The terms are presented in the following format:
Term (linguistic classification)
Example of usage


Atlantic Provinces (proper noun) [See Maritime Provinces]
The Atlantic Provinces of Canada, consisting of the Maritime Provinces (New Brunswick, Nova Scotia, Prince Edward Island), plus the Province of Newfoundland (Newfoundland and Labrador).

dear (noun); typically pronounced, " 'de-uh "
To the unaccustomed, the common usage of this seemingly-familiar term by many area residents can be disconcerting, especially when you're addressed in this way by a gentleman, when you're a gentleman yourself! (Take no offense.)

down (adverb)
As a result of the common usage of downeast, "down" has taken on extra responsibility. It is frequently used to mean "north" or "south."
"They drove down from Florida to visit family." Or, equally, "They drove down from Quebec to see my boat."

Conversely, "up" may be used in the same way:
"We drove up north to see the aurora borealis." Or, equally, "We went up to Boston airport."

This all lends to more colorful, if not confusing, conversation Down East.

Down East, down east, Downeast, or downeast (adverb, adjective, or noun)
In broadest terms, anywhere along the New Hampshire, Maine, New Brunswick, or Nova Scotia coast northeast of Boston. Most commonly refers to the coast of Maine northeast of Ellsworth. (Its meaning is derived from sailing downwind from Boston, which is generally to the north east.)

flatlander or flat lander (noun) [See From Away]
Disparaging term for someone from anywhere afar and, generally, inland.
"Why, those flatlanders don't know a cork from a codfish!"

from away (adverb) [See Flatlander]
If you can't claim that at least three generations of your ancestors lived here--or if your ancestors are from here, but you've moved away and then returned--then you're from away. If you've moved here--even if from the next community--then you're from away.

A regional joke states that, like children born locally to parents from away, "Hatchin' chickens in the stove, doesn't make 'em muffins, does it!"

inspirated speech; i.e.,"Yeah" or "No", spoken while inhaling. (colloquial pronounciation)
Common in New Brunswick and Nova Scotia, but also found in downeast Maine, this speech pattern bears no particular significance, other than its unusual nature. Competitive inspirated speech has been observed, with the intensity of inspiration increasing as conversation passes from one person to the next. The speaker is generally unaware of using this technique, and will frequently deny using it, when confronted.

Maritimes (proper noun) [See Atlantic Provinces]
The Maritime Provinces of Canada: New Brunswick, Nova Scotia, and Prince Edward Island.
"You haven't seen Canada until you've been to the Maritimes! "

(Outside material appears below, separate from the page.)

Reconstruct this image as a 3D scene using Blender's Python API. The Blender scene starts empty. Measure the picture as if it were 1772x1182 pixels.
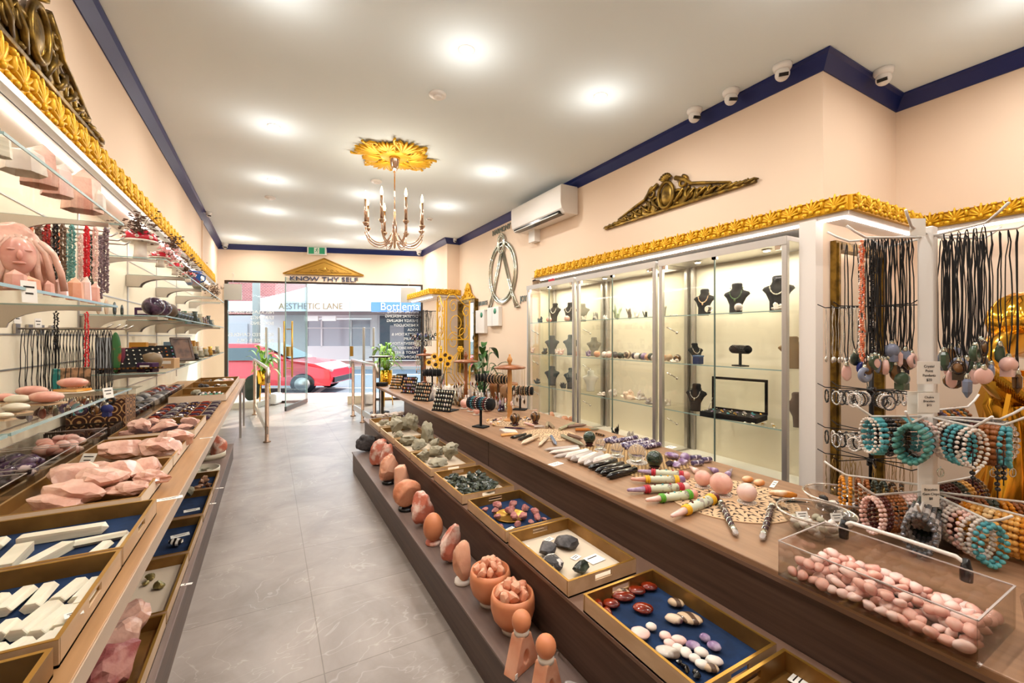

over home (adverb + noun, used as a noun)
Used by residents of Grand Manan, Campobello Island, and Deer Island, when referring to their island of residence.
"Over home, we've got a couple lighthouses."

Seasmoke at the Eastport Fish Pier.

sea smoke or seasmoke (noun)
Also called vapor or vapour.Water vapor that occurs in winter as a result of the relatively warmer sea meeting much colder air. (The humidity comes from evaporating seawater.) It is a similar phenomenon to fog, except that fog occurs from relatively colder seawater meeting warmer, humid air. (The humidity comes from the air.)

Seasmoke can sometimes (as in the picture to the left) become so thick that it forms a solid cloud just above the water. This same phenomenon can also occur over freshwater.
"It was so cold that wisps of seasmoke wandered above the water's surface."

See another seasmoke photograph at Sail Rock.


some (adjective)
A superlative.
"Mmmm! That blueberry pie is some good!"

upcountry or up-country (noun)
Inland and north of here.
"We're heading upcountry to go skiing."

weir (noun)
[See the weir illustration and information found elsewhere on this site.]
Local pronounciation: "wair"; elsewhere, pronounced "weer".
A herring trap consisting of a net-covered enclosure built from long poles driven vertically into the ocean bottom near the shore. The weir was invented by Native Americans and has been modified into what it is today.
"See that weir out there by that island?"